GPS Always Overestimates Distances

Researchers in Austria and the Netherlands have pointed out that existing GPS applications almost always overestimate the distance of a trip, no matter where you're going. Why? Granted some small amount of random error in measuring each of the waypoints along a trip, the distance between erroneous points on a surface is overwhelmingly more likely to be greater than, rather than lesser than, the true distance -- -- and over many legs of a given trip, this error adds up to a rather notable overestimate. And to date no GPS application makers have corrected for it. A wonderful and fairly simple piece of math, one that was lurking under our noses for some time that no one thought to check, that should improve all of our navigation devices:


  1. Maybe it doesn't need to be corrected. As a consumer of GPS, I'd rather have a systematic bias to long estimates than short estimates, just as I'd rather have an alarm clock that runs fast over one that runs slow, or even one that keeps perfect time. As the folks in career counseling say, to be just on time is to be late.

    Assuming you do want to correct for the bias, is there a particular method you have in mind? I question whether it's even a well-defined problem. Measuring the trajectory of a person in transit is like measuring a coastline in that a higher sampling rate can sometimes reveal a much longer arc length. If I'm taking a walk with a cell phone in my pocket, the phone's elevation will have its ups and downs, and its (mostly) forward progress will have periodic accelerations and decelerations. Seems like that could be a frightfully long arc length. In-car GPS has the option of comparing a priori distance estimates to odometer readings, so a fudge factor obtained by that method would at least be empirical in origin. But does the odometer not also have a bias in the direction of overstating distance? It would seem that when you're spinning your wheels trying to get unstuck from snow or something your odometer is making more progress than you are. Maybe that gets offset by those times you see the yellow sign that says "BUMP" and you step on it...

    1. Well, that's a pretty good observation. The linked article asserts that the steps on a GPS-mapped path are pretty small (1m or 5m). And, at the end, that runners and other athletes have complained for some time that the GPS is noticeably overestimating their performance (i.e., it's a real problem that the reported distances are greater than the actual distance run).

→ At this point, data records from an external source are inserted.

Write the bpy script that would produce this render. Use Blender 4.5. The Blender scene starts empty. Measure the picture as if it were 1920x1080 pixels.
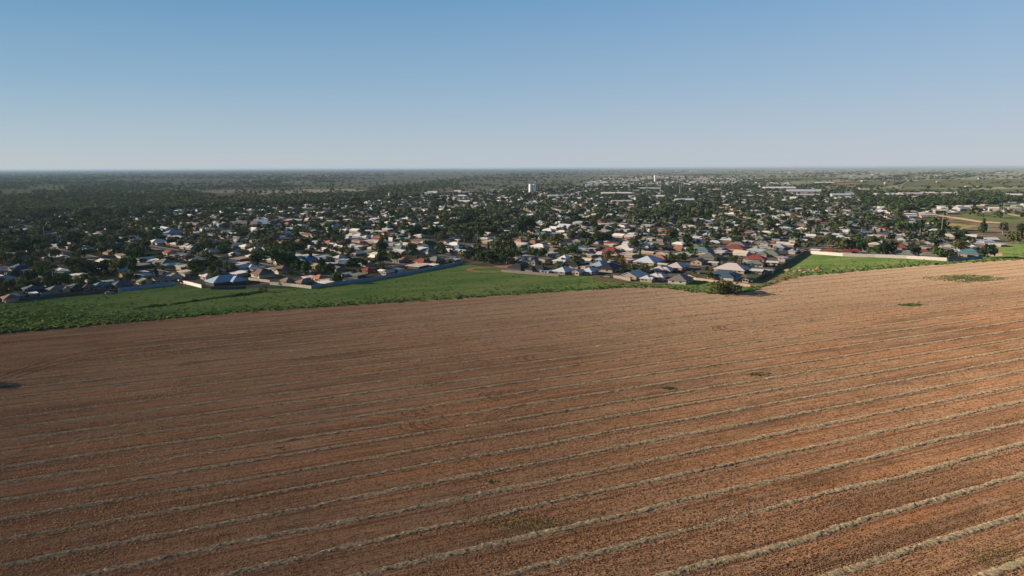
import bpy, math, random
import numpy as np
from mathutils import Matrix, Vector
random.seed(11); RNG = np.random.default_rng(7)
C = bpy.context.scene.collection
R = math.radians
H, F = 75.0, 1280.0                       # camera height (m), focal length in photo pixels
ROLL, PITCH = R(0.21), math.atan((540-314.3)/1280.0)
CP, SP = math.cos(PITCH), math.sin(PITCH)
cr, sr = math.cos(ROLL), math.sin(ROLL)
SUN_AZ, SUN_EL = R(-87), R(16.5)          # azimuth from +Y, clockwise

def G(px, py, z=0.0):
    """ground point seen at a photo pixel"""
    u, v = px-960, py-540
    u2, v2 = u*cr-v*sr, u*sr+v*cr
    fy, fz = F*CP-v2*SP, -F*SP-v2*CP
    t = (z-H)/fz
    return (u2*t, fy*t)

def P(x, y, z=0.0):
    """photo pixel and depth of a world point"""
    dz = z-H
    a = x; b = y*(-SP)+dz*(-CP); d = y*CP-dz*SP
    if d < 1: return (-9999, -9999, 1)
    u2, v2 = a/d*F, b/d*F
    return (960+u2*cr+v2*sr, 540-u2*sr+v2*cr, d)

# ------------------------------------------------------------------ object helpers
def tag(o, label=None, cat=None, group=None, kind=None):
    if label: o['label'] = label
    if cat: o['category'] = cat
    if group: o['group'] = group
    if kind: o['kind'] = kind
    return o

def empty(name, loc, rz=0.0, label=None, cat=None, group=None):
    o = bpy.data.objects.new(name, None); C.objects.link(o)
    o.location = loc; o.rotation_euler = (0, 0, rz); o.empty_display_size = 0.5
    return tag(o, label, cat, group)

def link(name, me, parent=None, loc=None, rz=0.0):
    o = bpy.data.objects.new(name, me); C.objects.link(o)
    if parent is not None: o.parent = parent
    if loc is not None: o.location = loc
    if rz: o.rotation_euler = (0, 0, rz)
    return o

def mesh_np(name, V, Q, mats, mi=None, smooth=False, attr=None):
    """mesh from numpy arrays: V (n,3), Q (m,k) all faces with k corners"""
    V = np.asarray(V, dtype=np.float32); Q = np.asarray(Q, dtype=np.int32)
    me = bpy.data.meshes.new(name)
    k = Q.shape[1]
    me.vertices.add(len(V)); me.vertices.foreach_set('co', V.ravel())
    me.loops.add(Q.size); me.loops.foreach_set('vertex_index', Q.ravel())
    me.polygons.add(len(Q)); me.polygons.foreach_set('loop_start', np.arange(0, Q.size, k, dtype=np.int32))
    for m in (mats if isinstance(mats, (list, tuple)) else [mats]): me.materials.append(m)
    if mi is not None: me.polygons.foreach_set('material_index', np.asarray(mi, dtype=np.int32))
    if smooth: me.polygons.foreach_set('use_smooth', np.ones(len(Q), dtype=bool))
    me.update(calc_edges=True)
    if attr is not None:
        a = me.attributes.new('tint', 'FLOAT', 'POINT'); a.data.foreach_set('value', np.asarray(attr, dtype=np.float32))
    return me

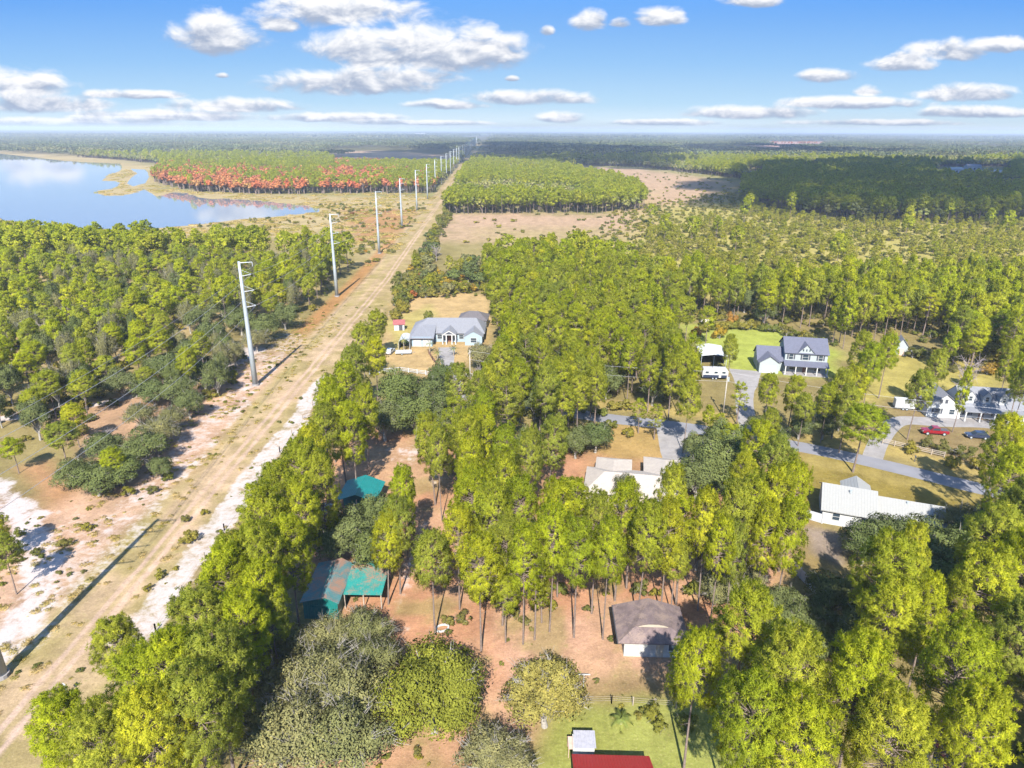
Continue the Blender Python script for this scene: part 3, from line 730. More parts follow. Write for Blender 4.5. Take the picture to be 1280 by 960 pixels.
# ---- the two storey house
h = thing('two_storey_house', 'two storey white and grey house with slate blue roof and shuttered upper windows', 'house', (82.2, 181.4, 0), R(-11.3))
b = MB(); gable_body(b, 'x', -5.6, 5.6, 0, 9.6, 6.0, 9.0); b.build('wall', M_PALEW, h)
gable_roof(h, 'x', -5.6, 5.6, 0, 9.6, 6.0, 9.0, 0.45, M_SLATE)
MB().prism([(-2.4, 6.0), (2.0, 6.0), (-0.2, 8.3)], 'y', -0.25, 1.5).build('gable_dormer', M_PALEW, h)
gable_roof(h, 'y', -2.4, 2.0, -0.3, 4.4, 6.0, 8.35, 0.3, M_SLATE, t=0.12, ovg=0.2, name='dormer_roof')
for x in (-1.2, -0.35, 0.5): MB().box(x, x + 0.3, -0.3, -0.255, 6.5, 7.1).build('attic_window', M_GLASS, h)
for x in (-4.0, -0.2, 3.8): window(h, (x, 0, 4.7), 1.5 if x == -0.2 else 1.1, 1.5, shutters=True)
MB().poly([(-5.9, -2.6, 2.75), (5.9, -2.6, 2.75), (5.9, -0.02, 3.6), (-5.9, -0.02, 3.6), (-5.9, -2.6, 2.6), (5.9, -2.6, 2.6), (5.9, -0.02, 3.4), (-5.9, -0.02, 3.4)],
          [(0, 1, 2, 3), (7, 6, 5, 4), (0, 4, 5, 1), (1, 5, 6, 2), (2, 6, 7, 3), (3, 7, 4, 0)]).build('porch_roof', M_SLATE, h)
for x in (-5.5, -2.8, 0, 2.8, 5.5): column(h, x, -2.4, 0.25, 2.6, 0.24)
MB().box(-5.9, 5.9, -2.7, -0.02, 0, 0.25).build('porch_floor', M_CONC, h)
door(h, 0.0, 0.0, 1.1, 2.2, M_DOOR, 0.25); window(h, (-3.2, 0, 1.6), 1.6, 1.5); window(h, (3.4, 0, 1.6), 1.6, 1.5)
b = MB(); gable_body(b, 'x', -12.6, -5.62, 0.6, 8.4, 3.2, 6.0); gable_body(b, 'y', -12.4, -7.2, -2.0, 1.0, 3.2, 5.0); b.build('garage_wing', M_PALEW, h)
gable_roof(h, 'x', -12.6, -6.02, 0.6, 8.4, 3.2, 6.0, 0.45, M_SLATE, ovg=0.35, name='wing_roof')
gable_roof(h, 'y', -12.4, -7.2, -2.0, 4.0, 3.2, 5.0, 0.4, M_SLATE, t=0.12, name='wing_roof')
MB().box(-11.6, -8.0, -2.07, -2.003, 0.05, 2.3).build('garage_door', M_TRIM, h)
# ---- small shed and pink shed in the yards
h = thing('garden_shed', 'pale gabled shed with steep roof standing against the pine wall beyond the lawn', 'shed', (118.3, 198.0, 0), R(-20))
gable_body(MB(), 'y', -1.6, 1.6, 0, 4.6, 3.2, 5.2).build('wall', M_PALEW, h)
gable_roof(h, 'y', -1.6, 1.6, 0, 4.6, 3.2, 5.2, 0.2, M_GREYSH, t=0.1)
MB().box(-0.7, 0.7, -0.05, -0.003, 0.05, 2.1).build('door', M_PINK, h)
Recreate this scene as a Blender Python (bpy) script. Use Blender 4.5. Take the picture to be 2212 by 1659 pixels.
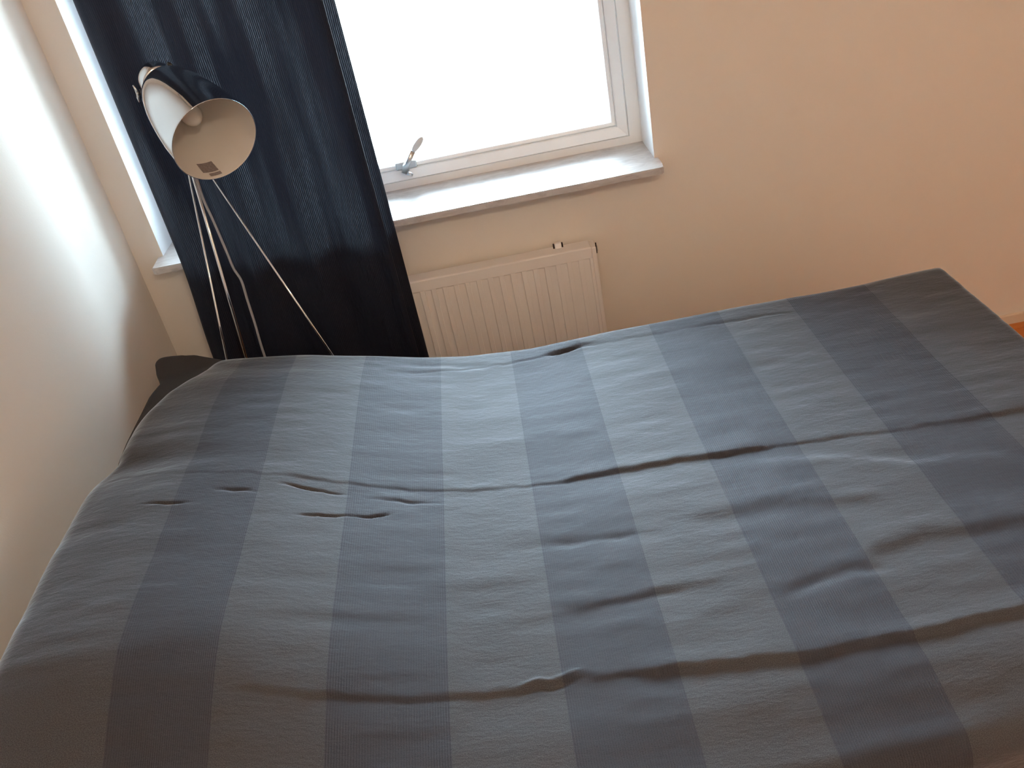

      Not being an expert in the particular issue, but I would think that you'd want a solution in the GPS software itself, not tied to a particular vehicle's odometer (e.g., it wouldn't fix the problem experienced by runners). If the overestimate is between 12% and 20% of actual distance, then my instinct was that you could just scale it by a proportion (like down by about 16% or so). Maybe that proportion is dependent on length of the steps involved (1m, 5m, or something else).